Look at the difference this makes for Peter. Here he is, standing before the Sanhedrin. There really is no equivalent body today; we might envision it as a combination of the House of Bishops of the Anglican Church of Canada and the Supreme Court of Canada. Imagine a journeyman welder being grilled by such a body of people on his theology and politics! That’s the kind of situation Peter is in. And yet he’s not intimidated; rather, he boldly gives his words of witness about the Good News of Jesus, in the face of possible execution. This is the same man who, on the night before Good Friday, denied three times that he even knew Jesus. See the difference the Holy Spirit’s help is making to Peter now. And the same Spirit is given to you and me today.
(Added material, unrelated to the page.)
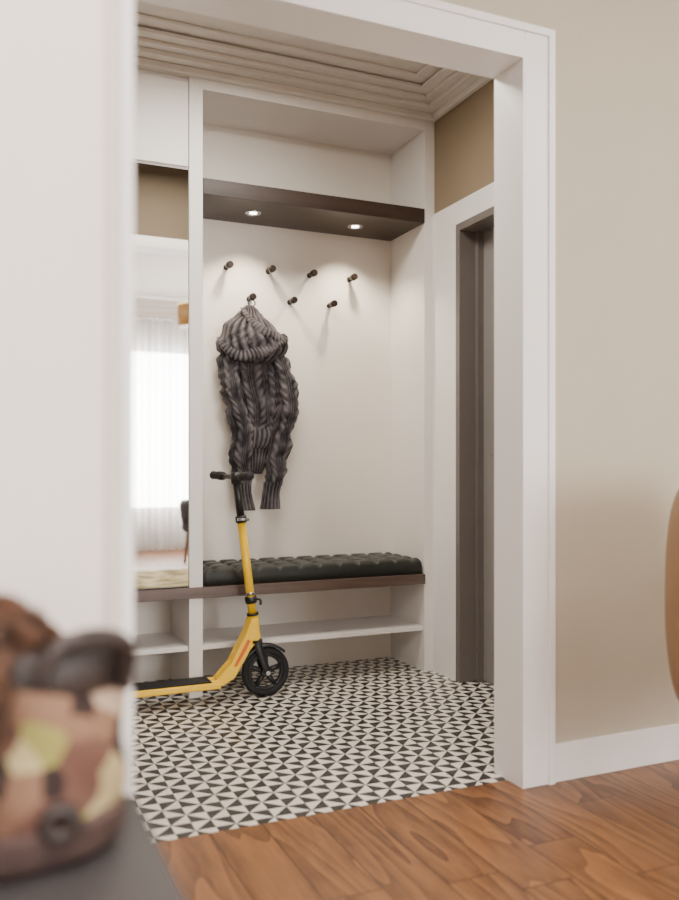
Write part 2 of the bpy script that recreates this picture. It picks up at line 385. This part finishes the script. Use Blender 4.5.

Each day we can ask him to fill us, to guide us and strengthen us to follow Jesus and spread his love by our words and our actions.

So this is the good news that Peter announced in those few minutes of tension when he was standing before the Jewish ruling council. This is the difference that the resurrection of Jesus and the gift of the Holy Spirit was making in his life. This morning, let’s hear again his joyful proclamation: God is victorious over evil and sin, so you don’t need to be afraid of death or judgement. Jesus, the loving Lord who washed his disciples’ feet, is the true ruler of the universe, the one to whom all other rulers will one day have to give account. And you can have a genuine relationship with the God who made you, because he promises to give his Holy Spirit to all who will acknowledge Jesus as their King.

Let that good news sink into your heart this morning. Let it transform your life in all its power and wonder. And then this week, if you get a chance to do what Peter did – a chance to share the Christian message in one minute or less – don’t be afraid. The Holy Spirit who was in Peter is in you too. Send up a quick prayer for his help, and then open your mouth and tell others what it means to you that Jesus is alive. You might be surprised at what God does through your words!